WAIT_TIME - The last amount of time that the session waited for an event. A 0 value means the session is currently waiting on the event. This value of 0 will not increase until the session completes the wait event. Time is in centiseconds.

SECONDS_IN_WAIT - If WAIT_TIME equals 0, then this is the number of seconds spent waiting on the event so far. This can give you complicated results when a timeout occurs like with enqueues because it will reset to 0, but this is beyond the scope of this article.

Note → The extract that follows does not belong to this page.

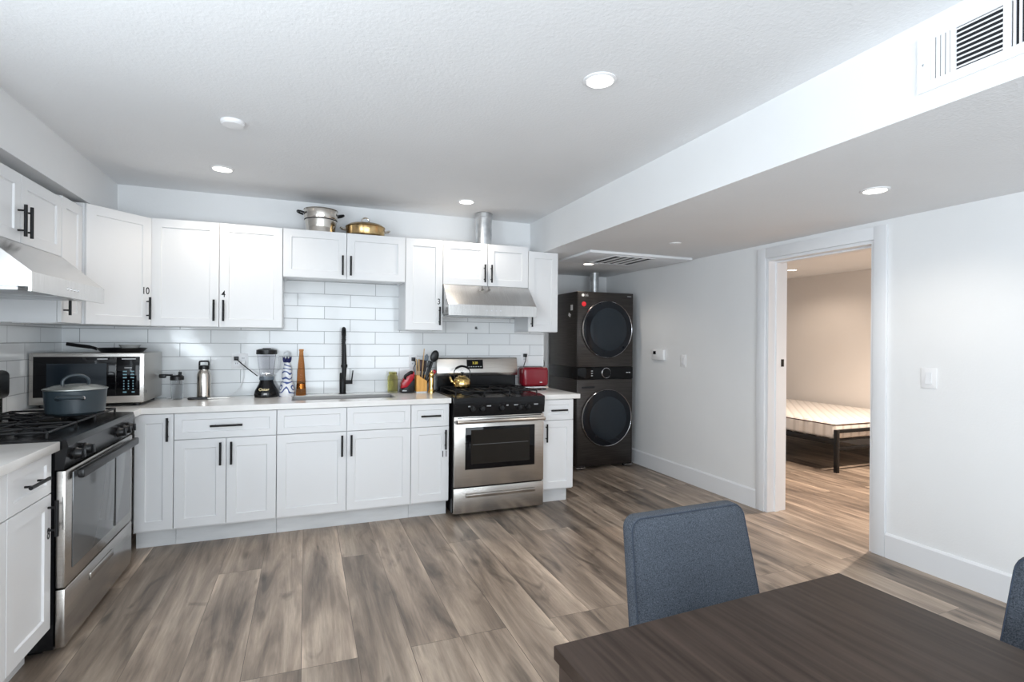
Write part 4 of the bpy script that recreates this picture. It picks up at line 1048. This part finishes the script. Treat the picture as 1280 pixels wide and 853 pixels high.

STATE - State of the wait event: WAIT_TIME=0 - WAITING, the process is in the state of waiting on an event. WAIT_TIME=-1 - WAITED SHORT TIME, wait time completed in less than a centisecond. WAIT_TIME=-2 - WAITED UNKOWN TIME, duration of wait is unknown because TIME_STATISTICS was set to false. WAIT_TIME>0 - WAITED KNOWN TIME, wait completed. WAIT_TIME is the duration of the wait event in centiseconds.

V$SESSION - Session details, the only listing column used in the scope of this article.

ROW_WAIT_OBJ# - This is the object id of the object involved and is joined to the DBA_OBJECTS.OBJECT_ID or DBA_OBJECTS.DATA_OBJECT_ID column. This column is only populated in version 9i and above. A value that is not -1 means that the session is waiting on a lock for this object. Previous versions of the database will need to use P(n) values from V$SESSION_WAIT to find objects in DBA_EXTENTS.

V$EVENT_NAME - This view displays the definition of P(n) columns from V$SESSION_WAIT and can be joined on the NAME column.

EVENT# - Number of the wait event.

NAME - Name of the event.

PARAMETER1 - Description of the value for P1.

PARAMETER2 - Description of the value for P2.

PARAMETER3 - Description of the value for P3.

WAIT_CLASS_ID - ID of the wait class. Column is in 10g.

WAIT_CLASS# - Number of the class. Column is in 10g.

WAIT_CLASS - The name of the wait class (Idle, Network, System I/O, etc.). Column is in 10g.